If asked by a professional in the area of psychology what would first come to mind when shown the letter "K" on a flash card, mine would be an immediate response--and a telling one: Kafka. Who else could it be?
If asked for other choices, there would be contenders. Kierkegaard is in the shadows, neither in, nor out. Kleist with a ghost-like whisper, is a possibility if pressed. Keats even. But all are in the shadows, so to speak, of Franz Kafka and his Josef K., whose very existence and literary work inhabit the letter, indelibly--at least for me.
I realise it reflects my culture, my judeo-christian background, my literary interests, my education--my alphabet. For others, the letter, or its equivalent, would have a kaleidoscopic variety of responses, from Kiev to K-Mart, from Kilt to Kangaroo, from Kalamazoo to Kathmandu, from Kandahar to Kuala lumpur, from Kawabata to Kurosawa, from Kinshasa to Kansas, from Koontz to King. . . . Other perceptions, other preoccupations, other permutations, other possibilities of this world's rich variety.
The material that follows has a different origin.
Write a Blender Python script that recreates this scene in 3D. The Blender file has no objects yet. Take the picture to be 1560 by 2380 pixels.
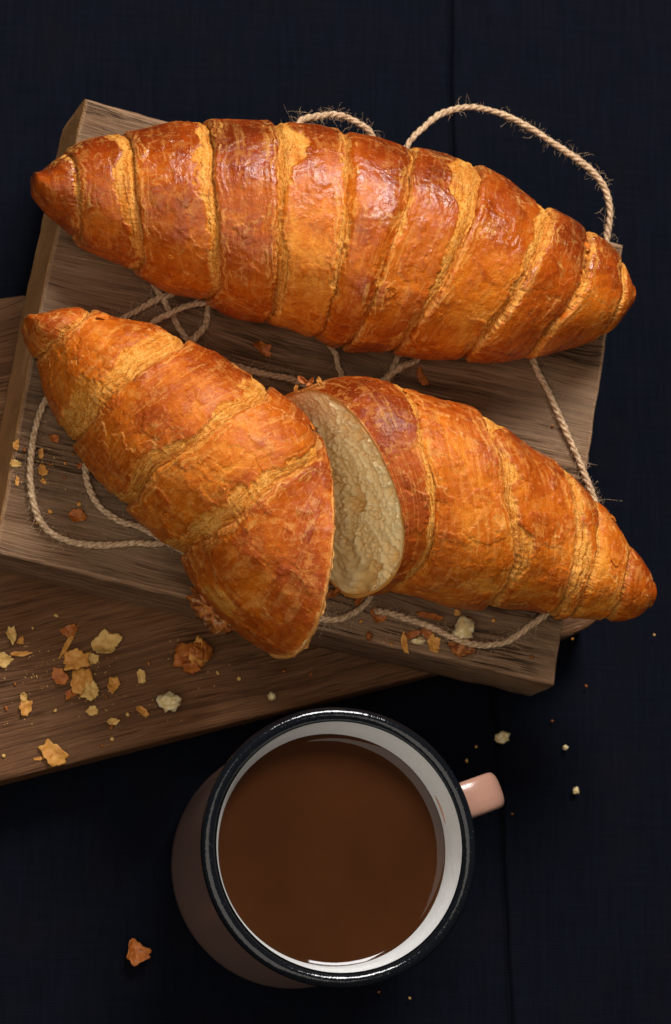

Is it Kafka's importance in relation to what happened in the twentieth century that has helped dominate the letter for me? A world wholly changed and reflected in the works of Beckett and Wittgenstein, and discerned in the shards of Yeats and Eliot? The mute marble busts of the illustrious, the great thinkers and writers of the western tradition, looked out with blind and featureless eyes upon the wastelands of the twentieth century while an obscure young man in Prague, passively and introvertedly captured the essence of what was transposing.
The eyes of Kafka implore us to see.
K is for Kafka, who else could it be.